Apologies. I knew the terminology was going to cause confusion, but I couldn’t come up with a better way to express things without being even more verbose than I normally am
When I said “scripts working on the same environment”, I meant “environment” in the sense of “managing the same database” or “providing utilities for the same server cluster” or “controlling the same service component”. I was not talking about Python virtual environments - in particular my point was precisely that there’s no reason such a set of scripts would necessarily use the same dependencies or the same virtualenv.
Sorry for the confusion.
Right. I was thinking some more about this last night, and I realised that this is the key point - the [run]
section assumes a single-venv-per-project model, which is certainly common, but which I’m strongly against mandating.
At the moment, our tools are relatively agnostic about project structure. Higher level tools like PDM, Poetry and Hatch are exploring project management approaches, but nothing is yet really settled - some people really like one or more of the tools, but there’s no clear consensus on either a tool or a project model (especially outside the “build a wheel” workflow, where I’ve searched for good “best practices” advice for years, and found very little that doesn’t essentially feel like “try to force the build a wheel approach to fit your needs”).
In addition, PEP 582 explored the idea of not using virtual environments at all. It wasn’t accepted, but my reading of the discussions was that the problem was abandoning the venv mechanism, rather than the idea that users shouldn’t have to deal with managing venvs.

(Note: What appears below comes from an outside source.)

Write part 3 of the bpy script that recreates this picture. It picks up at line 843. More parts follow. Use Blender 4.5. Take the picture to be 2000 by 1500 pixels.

I’ve personally been thinking about whether it might be possible for a tool like pipx to manage virtual environments differently, starting from requirements and combining different requirement sets where they are compatible to minimise the need for virtual environments. So users would just specify (per-script) requirements, and the tool would ensure that a minimal set of venvs was available to run them. It’s not even reached the stage of writing code yet, but it’s an illustration of a model where “one venv per project” is more constraining than I’d want.
Looking to the long term, my ideal Python development toolset would be one or more tools that used virtual environment technology “under the hood” to allow me to freely state, on a per script basis, what 3rd party packages I need to run the script. Environments would be managed for me, but would be visible if I want to look at the lower level (which I probably never would, but I’m averse to the idea of tools that work on a “no user serviceable parts inside” basis…) Imagine something like git, where no-one is expected to know how the data is stored, but the information and tools are there if you have the need.
Tools that bundle a project into some sort of distributable artefact would need to collect together dependencies - but this might be one main project script, or it may be a number of smaller scripts - imagine something like coreutils
, which bundles many commands into a single distributable project. It’s the responsibility of the build tool to merge the script dependencies into a single “project environment” (or maybe more than one, if that’s needed to handle incompatible requirements) - the user certainly shouldn’t be expected to worry about resolving the requirement set for themselves. Such tools might want a way to define the “project main script(s)” in pyproject.toml
, so they know what scripts to collect requirements for, but separating the two concepts like that is better (IMO) than forcing them into a single “project requirements” idea and losing the extra granularity. Maybe it’s my database design background showing through, but for me, the design is “a project IS MADE UP OF one or more scripts, and a script HAS zero or more runtime requirements”. Merging the two levels is a normalisation error.
The way I’ve framed the above, PEP 723 addresses everything needed here - each script records its own dependencies, and tools combine as needed. But in reality, projects do need other “groups of requirements”. A testing group is an obvious one. A debugging group might be another. Or doc builds. Many people use an environment manager like nox or tox for these, but having a central place to record the data that those tools use would be convenient for introspectability. So I don’t think it’s only scripts that need requirement sets. But I very strongly do believe that there’s no inherent reason to assume that there’s any privileged set of “project requirements” either.
So basically I’m -1 on the [run]
proposal because it implicitly ties us to the model of “one virtual environment per project”, which at the moment is simply convention and convenience, not policy. And I don’t think we have enough experience at this point to be sure that one venv per project is the right long-term solution. As I’ve already noted, hatch assumes and allows for multiple environments per project - do we really want to exclude hatch from the standard mechanism?
Looking at this another way, aren’t we really just talking about requirements.txt
? (I know we are, it’s been mentioned explicitly a number of times in this thread). But there’s never been a need for a project to only have a single requirements.txt
file, and in practice, many projects do have multiple requirements files. Sometimes they build on one another, sometimes they are independent. And sometimes requirements get hidden elsewhere, like in tox or nox configuration, or even in README files or “how to set up your dev environment” instructions. Trying to force all of those various requirement sets into a single [run]
section - or even singling out one such requirement set as deserving of being called [run]
and ignoring all the others - seems to me to be very short-sighted. It may solve an immediate problem (tools wanting to manage “the project venv”) but it will hold us back in the longer term. And I thought people were arguing that we should think more about the long term impacts of our standards - if this isn’t a case where we need to be cautious about whether we’re making short-term choices or looking at the longer term, I don’t know what is.